Set problem -
Repeat all of the material exactly as given.

Data -
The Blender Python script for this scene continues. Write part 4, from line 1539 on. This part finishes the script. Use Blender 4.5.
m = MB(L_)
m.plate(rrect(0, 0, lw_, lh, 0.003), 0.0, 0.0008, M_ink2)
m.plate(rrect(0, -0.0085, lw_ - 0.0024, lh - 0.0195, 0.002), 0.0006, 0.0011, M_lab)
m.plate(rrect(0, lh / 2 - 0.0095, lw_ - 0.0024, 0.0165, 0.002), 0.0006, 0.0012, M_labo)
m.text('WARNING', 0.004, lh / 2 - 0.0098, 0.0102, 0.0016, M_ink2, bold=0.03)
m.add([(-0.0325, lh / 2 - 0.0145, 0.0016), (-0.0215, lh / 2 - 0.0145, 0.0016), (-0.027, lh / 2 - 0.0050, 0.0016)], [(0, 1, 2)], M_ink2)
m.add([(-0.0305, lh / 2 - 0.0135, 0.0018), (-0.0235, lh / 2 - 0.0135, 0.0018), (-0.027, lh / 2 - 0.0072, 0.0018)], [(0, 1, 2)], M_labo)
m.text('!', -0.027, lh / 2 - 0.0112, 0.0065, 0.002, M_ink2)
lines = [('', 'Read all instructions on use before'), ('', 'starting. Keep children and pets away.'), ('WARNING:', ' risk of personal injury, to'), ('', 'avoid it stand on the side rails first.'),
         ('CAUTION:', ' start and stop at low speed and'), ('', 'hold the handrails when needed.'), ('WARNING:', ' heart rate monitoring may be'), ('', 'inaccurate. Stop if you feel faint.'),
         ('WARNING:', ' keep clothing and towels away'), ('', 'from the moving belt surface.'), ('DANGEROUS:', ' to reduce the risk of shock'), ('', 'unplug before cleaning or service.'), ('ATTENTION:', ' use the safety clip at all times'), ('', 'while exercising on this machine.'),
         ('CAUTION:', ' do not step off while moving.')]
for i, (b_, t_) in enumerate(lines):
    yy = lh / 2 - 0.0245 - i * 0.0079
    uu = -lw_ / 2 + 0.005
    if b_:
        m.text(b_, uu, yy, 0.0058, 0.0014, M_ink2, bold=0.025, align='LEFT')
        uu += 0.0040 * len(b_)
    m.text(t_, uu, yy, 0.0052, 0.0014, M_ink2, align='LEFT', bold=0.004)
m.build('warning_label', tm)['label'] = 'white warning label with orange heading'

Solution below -
The Blender Python script for this scene continues. Write part 4, from line 1539 on. This part finishes the script. Use Blender 4.5.
m = MB(L_)
m.plate(rrect(0, 0, lw_, lh, 0.003), 0.0, 0.0008, M_ink2)
m.plate(rrect(0, -0.0085, lw_ - 0.0024, lh - 0.0195, 0.002), 0.0006, 0.0011, M_lab)
m.plate(rrect(0, lh / 2 - 0.0095, lw_ - 0.0024, 0.0165, 0.002), 0.0006, 0.0012, M_labo)
m.text('WARNING', 0.004, lh / 2 - 0.0098, 0.0102, 0.0016, M_ink2, bold=0.03)
m.add([(-0.0325, lh / 2 - 0.0145, 0.0016), (-0.0215, lh / 2 - 0.0145, 0.0016), (-0.027, lh / 2 - 0.0050, 0.0016)], [(0, 1, 2)], M_ink2)
m.add([(-0.0305, lh / 2 - 0.0135, 0.0018), (-0.0235, lh / 2 - 0.0135, 0.0018), (-0.027, lh / 2 - 0.0072, 0.0018)], [(0, 1, 2)], M_labo)
m.text('!', -0.027, lh / 2 - 0.0112, 0.0065, 0.002, M_ink2)
lines = [('', 'Read all instructions on use before'), ('', 'starting. Keep children and pets away.'), ('WARNING:', ' risk of personal injury, to'), ('', 'avoid it stand on the side rails first.'),
         ('CAUTION:', ' start and stop at low speed and'), ('', 'hold the handrails when needed.'), ('WARNING:', ' heart rate monitoring may be'), ('', 'inaccurate. Stop if you feel faint.'),
         ('WARNING:', ' keep clothing and towels away'), ('', 'from the moving belt surface.'), ('DANGEROUS:', ' to reduce the risk of shock'), ('', 'unplug before cleaning or service.'), ('ATTENTION:', ' use the safety clip at all times'), ('', 'while exercising on this machine.'),
         ('CAUTION:', ' do not step off while moving.')]
for i, (b_, t_) in enumerate(lines):
    yy = lh / 2 - 0.0245 - i * 0.0079
    uu = -lw_ / 2 + 0.005
    if b_:
        m.text(b_, uu, yy, 0.0058, 0.0014, M_ink2, bold=0.025, align='LEFT')
        uu += 0.0040 * len(b_)
    m.text(t_, uu, yy, 0.0052, 0.0014, M_ink2, align='LEFT', bold=0.004)
m.build('warning_label', tm)['label'] = 'white warning label with orange heading'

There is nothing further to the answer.